Write out the entire listing below exactly, with the pictures left out.

» Source material
* begin *

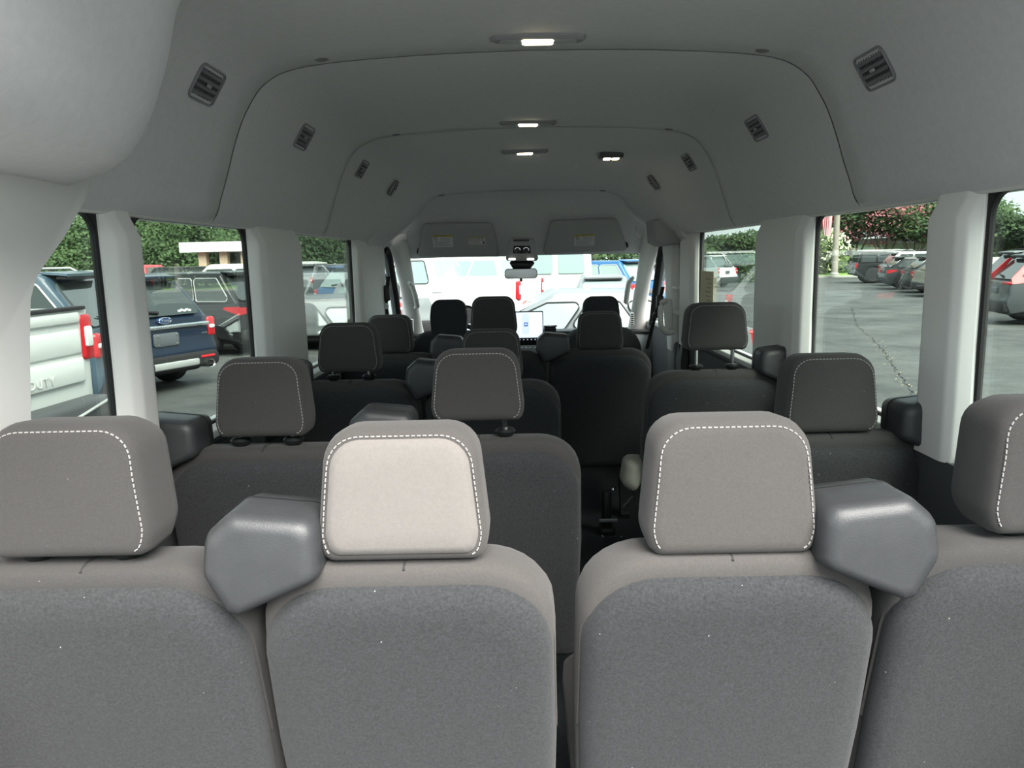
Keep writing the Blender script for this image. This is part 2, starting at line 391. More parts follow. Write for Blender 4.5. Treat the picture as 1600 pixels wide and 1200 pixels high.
def headrest(parent, hw, hh, z0, yb, th=.125, face=None, cloth=None, stitch=True, posts=0, front=False):
    """z0 = bottom, yb = back face; local to the seat root"""
    cloth = cloth or m_fab
    if front: o = rpoly([(-hw*.93, 0), (hw*.93, 0), (hw, hh*.5), (hw*.9, hh), (-hw*.9, hh), (-hw, hh*.5)], [.02, .02, .1, .055, .055, .1], 6)
    else: o = rpoly([(-hw*.93, 0), (hw*.93, 0), (hw, .03), (hw*.87, hh), (-hw*.87, hh), (-hw, .03)], [.018, .018, .05, .046, .046, .05], 6)
    lean = lambda b: -.05*b*b/.18
    fn = lambda a, b, d: (a, yb+d+(b*.12 if front else b*.03)-lean(b)*0+max(0, b-hh*.6)*.12, z0+b-.10*max(0, d-.03)*(b/hh))
    g = G()
    if face is not None: Lb = [(.013, .0005), (.007, .003), (.002, .010), (0, .026), (0, th*.6), (.008, th*.85), (.026, th)]
    else: Lb = [(.02, -.002), (.012, .0), (.007, .003), (.002, .010), (0, .026), (0, th*.6), (.008, th*.85), (.026, th)]
    g.pillow(o, Lb, fn); hr = g.build('headrest', cloth, parent, smooth=60)
    if face is not None:
        g = G(); g.pillow(o, [(.045, -.006), (.024, -.0045), (.014, -.0015), (.0122, .004), (.0122, .02)], fn); g.build('face_panel', face, hr, smooth=60)
    if stitch:
        p = shrink(o, .0095); n = len(p)
        i0 = max(range(n), key=lambda i: p[i][0]-p[i][1]*3); i1 = min(range(n), key=lambda i: p[i][0]+p[i][1]*3)
        path = p[i0:i1+1] if i1 > i0 else p[i0:]+p[:i1+1]
        dashes(path, 5.0e-3, .0026, .0008, .0018, lambda a, b, h: (lambda q: (q[0], q[1]-.0005-h, q[2]))(fn(a, b, .0022))).build('stitching', m_stitch, hr, smooth=0)
    return hr
def hinge(parent, sg, hw, zs, yb):
    """moulded belt-guide cover clipped over one shoulder; sg = which shoulder"""
    o = [(-.082, .030), (.03, .042), (.064, .012), (.070, -.04), (.040, -.094), (.026, -.098), (-.085, -.05)]
    o = rpoly(o, [.024, .022, .026, .03, .008, .008, .02], 5)
    cx = sg*(hw-.014)
    fn = lambda a, b, d: (cx+sg*a, yb+d+b*.05, zs+.045+b-.03*max(0, d-.02))
    g = G(); g.pillow(o, [(.022, -.006), (.011, -.004), (.003, .004), (0, .016), (0, .085), (.004, .115), (.02, .13)], fn)
    h = g.build('belt_guide_cover', m_hinge, parent, smooth=55)
    g = G(); g.pillow(inset(o, -.0012), [(0, .078), (0, .082)], fn); g.build('split_line', m_black, h)
    return h
def seat(label, cx, Yb, zs, hw, group, hr=None, hinge_side=0, tilt=13, row=4, post=0, face=None, cloth=None, hrx=0, side_seam=False):
    """cx centre, Yb back face at shoulder height, zs shoulder height; hr = (bottom, top) of the headrest"""
    cloth = cloth or m_fab
    a = math.radians(tilt); zp = -1.02; H = (zs-zp)/math.cos(a)
    root = empty('passenger_seat', (cx, Yb+H*math.sin(a), FLOOR), label=label, cat='seat', group=group)
    zp -= FLOOR; sa, ca = math.sin(a), math.cos(a); zs2 = zs-FLOOR; yb = -H*sa
    T = lambda u, h, t: (u, -h*sa+t*ca, zp+h*ca+t*sa)         # across, up the back, thickness (forward)
    bw = hw*.965
    o = rpoly([(-bw, 0), (bw, 0), (hw, H*.55), (hw*.985, H), (-hw*.985, H), (-hw, H*.55)], [.03, .03, .3, .10, .10, .3], 7)
    g = G(); g.pillow(o, [(.03, .006), (.012, .008), (.004, .016), (0, .03), (0, .085), (.006, .11), (.02, .13), (.05, .145)], lambda u, h, t: T(u, h-.30*max(0, t-.02)*max(0, h-H*.7)/(H*.3), t))
    bk = g.build('backrest', cloth, root, smooth=60)
    H2 = H-.026
    o = rpoly([(-bw*.985, .01), (bw*.985, .01), (hw*.985, H*.55), (hw*.965, H2), (-hw*.965, H2), (-hw*.985, H*.55)], [.02, .02, .3, .105, .105, .3], 8)
    g = G(); g.pillow(o, [(.05, -.020), (.02, -.017), (.008, -.010), (.002, .0), (0, .012), (.003, .02)], T)
    bp = g.build('back_panel', m_vel, root, smooth=60)
    g = G(); q = inset(o, -.001); g.tube([T(u, h, .018) for u, h in q if h > .1], .0022, 5, cap=True); g.build('welt', m_fab if cloth is m_fab else cloth, bp, smooth=60)
    g = G(); g.tube([T(0, H-.006, .012), T(0, H-.0015, .03), T(0, H-.008, .045), T(0, H-.02, .085)], .0016, 5); g.build('seam', m_seam, bk)
    # cushion and frame
    g = G(); o = rrect(-hw*.98, hw*.98, .05, .50, .06, 5); zc = FLOOR*0+.30
    g.pillow(o, [(.03, zc), (.005, zc+.02), (0, zc+.05), (.004, zc+.10), (.03, zc+.13), (.07, zc+.14)], lambda x, y, d: (x, y, d-.06*(y-.2)*0)); g.build('cushion', cloth, root, smooth=60)
    g = G(); g.rbox(-hw*.8, hw*.8, .06, .46, zc-.05, zc+.01, .01, ax='z'); g.build('seat_frame', m_black, root)
    for sx in (-1, 1):
        g = G(); g.loft([[(sx*hw*.55+b, y, z) for b, y in ((-.02, y0), (.02, y0), (.02, y1), (-.02, y1))] for z, y0, y1 in ((0, .0, .10), (.02, .0, .10), (.03, .02, .08), (zc-.04, .08, .16))]); g.build('leg', m_black, root)
    if hr:
        z0, z1 = hr[0]-FLOOR, hr[1]-FLOOR
        y0 = yb+.012
        h = headrest(root, .115 if row == 5 else .108, z1-z0, z0, y0, face=face, cloth=cloth); h.location.x = hrx
        for sx in (-1, 1):
            g = G(); g.tube([(sx*.062, y0+.042, z0+.03), (sx*.062, y0+.042, zs2-.05)], .0065, 10); g.build('post', m_chrome, h)
            g = G(); zz = zs2+.012; g.lathe([(.008, .012), (.019, .010), (.0245, .004), (.022, -.002), (.012, -.012)], lambda p, q, d: (sx*.062+p, y0+.042+q, zz+d), 18); g.build('post_collar', m_black, h)
    if hinge_side: hinge(root, hinge_side, hw, zs2, yb-.012)
    return root
G5, G4, G3, G2 = 'seats of the rear row', 'seats of the fourth row', 'seats of the third row', 'seats of the second row'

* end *

» Response to this exercise
Keep writing the Blender script for this image. This is part 2, starting at line 391. More parts follow. Write for Blender 4.5. Treat the picture as 1600 pixels wide and 1200 pixels high.
def headrest(parent, hw, hh, z0, yb, th=.125, face=None, cloth=None, stitch=True, posts=0, front=False):
    """z0 = bottom, yb = back face; local to the seat root"""
    cloth = cloth or m_fab
    if front: o = rpoly([(-hw*.93, 0), (hw*.93, 0), (hw, hh*.5), (hw*.9, hh), (-hw*.9, hh), (-hw, hh*.5)], [.02, .02, .1, .055, .055, .1], 6)
    else: o = rpoly([(-hw*.93, 0), (hw*.93, 0), (hw, .03), (hw*.87, hh), (-hw*.87, hh), (-hw, .03)], [.018, .018, .05, .046, .046, .05], 6)
    lean = lambda b: -.05*b*b/.18
    fn = lambda a, b, d: (a, yb+d+(b*.12 if front else b*.03)-lean(b)*0+max(0, b-hh*.6)*.12, z0+b-.10*max(0, d-.03)*(b/hh))
    g = G()
    if face is not None: Lb = [(.013, .0005), (.007, .003), (.002, .010), (0, .026), (0, th*.6), (.008, th*.85), (.026, th)]
    else: Lb = [(.02, -.002), (.012, .0), (.007, .003), (.002, .010), (0, .026), (0, th*.6), (.008, th*.85), (.026, th)]
    g.pillow(o, Lb, fn); hr = g.build('headrest', cloth, parent, smooth=60)
    if face is not None:
        g = G(); g.pillow(o, [(.045, -.006), (.024, -.0045), (.014, -.0015), (.0122, .004), (.0122, .02)], fn); g.build('face_panel', face, hr, smooth=60)
    if stitch:
        p = shrink(o, .0095); n = len(p)
        i0 = max(range(n), key=lambda i: p[i][0]-p[i][1]*3); i1 = min(range(n), key=lambda i: p[i][0]+p[i][1]*3)
        path = p[i0:i1+1] if i1 > i0 else p[i0:]+p[:i1+1]
        dashes(path, 5.0e-3, .0026, .0008, .0018, lambda a, b, h: (lambda q: (q[0], q[1]-.0005-h, q[2]))(fn(a, b, .0022))).build('stitching', m_stitch, hr, smooth=0)
    return hr
def hinge(parent, sg, hw, zs, yb):
    """moulded belt-guide cover clipped over one shoulder; sg = which shoulder"""
    o = [(-.082, .030), (.03, .042), (.064, .012), (.070, -.04), (.040, -.094), (.026, -.098), (-.085, -.05)]
    o = rpoly(o, [.024, .022, .026, .03, .008, .008, .02], 5)
    cx = sg*(hw-.014)
    fn = lambda a, b, d: (cx+sg*a, yb+d+b*.05, zs+.045+b-.03*max(0, d-.02))
    g = G(); g.pillow(o, [(.022, -.006), (.011, -.004), (.003, .004), (0, .016), (0, .085), (.004, .115), (.02, .13)], fn)
    h = g.build('belt_guide_cover', m_hinge, parent, smooth=55)
    g = G(); g.pillow(inset(o, -.0012), [(0, .078), (0, .082)], fn); g.build('split_line', m_black, h)
    return h
def seat(label, cx, Yb, zs, hw, group, hr=None, hinge_side=0, tilt=13, row=4, post=0, face=None, cloth=None, hrx=0, side_seam=False):
    """cx centre, Yb back face at shoulder height, zs shoulder height; hr = (bottom, top) of the headrest"""
    cloth = cloth or m_fab
    a = math.radians(tilt); zp = -1.02; H = (zs-zp)/math.cos(a)
    root = empty('passenger_seat', (cx, Yb+H*math.sin(a), FLOOR), label=label, cat='seat', group=group)
    zp -= FLOOR; sa, ca = math.sin(a), math.cos(a); zs2 = zs-FLOOR; yb = -H*sa
    T = lambda u, h, t: (u, -h*sa+t*ca, zp+h*ca+t*sa)         # across, up the back, thickness (forward)
    bw = hw*.965
    o = rpoly([(-bw, 0), (bw, 0), (hw, H*.55), (hw*.985, H), (-hw*.985, H), (-hw, H*.55)], [.03, .03, .3, .10, .10, .3], 7)
    g = G(); g.pillow(o, [(.03, .006), (.012, .008), (.004, .016), (0, .03), (0, .085), (.006, .11), (.02, .13), (.05, .145)], lambda u, h, t: T(u, h-.30*max(0, t-.02)*max(0, h-H*.7)/(H*.3), t))
    bk = g.build('backrest', cloth, root, smooth=60)
    H2 = H-.026
    o = rpoly([(-bw*.985, .01), (bw*.985, .01), (hw*.985, H*.55), (hw*.965, H2), (-hw*.965, H2), (-hw*.985, H*.55)], [.02, .02, .3, .105, .105, .3], 8)
    g = G(); g.pillow(o, [(.05, -.020), (.02, -.017), (.008, -.010), (.002, .0), (0, .012), (.003, .02)], T)
    bp = g.build('back_panel', m_vel, root, smooth=60)
    g = G(); q = inset(o, -.001); g.tube([T(u, h, .018) for u, h in q if h > .1], .0022, 5, cap=True); g.build('welt', m_fab if cloth is m_fab else cloth, bp, smooth=60)
    g = G(); g.tube([T(0, H-.006, .012), T(0, H-.0015, .03), T(0, H-.008, .045), T(0, H-.02, .085)], .0016, 5); g.build('seam', m_seam, bk)
    # cushion and frame
    g = G(); o = rrect(-hw*.98, hw*.98, .05, .50, .06, 5); zc = FLOOR*0+.30
    g.pillow(o, [(.03, zc), (.005, zc+.02), (0, zc+.05), (.004, zc+.10), (.03, zc+.13), (.07, zc+.14)], lambda x, y, d: (x, y, d-.06*(y-.2)*0)); g.build('cushion', cloth, root, smooth=60)
    g = G(); g.rbox(-hw*.8, hw*.8, .06, .46, zc-.05, zc+.01, .01, ax='z'); g.build('seat_frame', m_black, root)
    for sx in (-1, 1):
        g = G(); g.loft([[(sx*hw*.55+b, y, z) for b, y in ((-.02, y0), (.02, y0), (.02, y1), (-.02, y1))] for z, y0, y1 in ((0, .0, .10), (.02, .0, .10), (.03, .02, .08), (zc-.04, .08, .16))]); g.build('leg', m_black, root)
    if hr:
        z0, z1 = hr[0]-FLOOR, hr[1]-FLOOR
        y0 = yb+.012
        h = headrest(root, .115 if row == 5 else .108, z1-z0, z0, y0, face=face, cloth=cloth); h.location.x = hrx
        for sx in (-1, 1):
            g = G(); g.tube([(sx*.062, y0+.042, z0+.03), (sx*.062, y0+.042, zs2-.05)], .0065, 10); g.build('post', m_chrome, h)
            g = G(); zz = zs2+.012; g.lathe([(.008, .012), (.019, .010), (.0245, .004), (.022, -.002), (.012, -.012)], lambda p, q, d: (sx*.062+p, y0+.042+q, zz+d), 18); g.build('post_collar', m_black, h)
    if hinge_side: hinge(root, hinge_side, hw, zs2, yb-.012)
    return root
G5, G4, G3, G2 = 'seats of the rear row', 'seats of the fourth row', 'seats of the third row', 'seats of the second row'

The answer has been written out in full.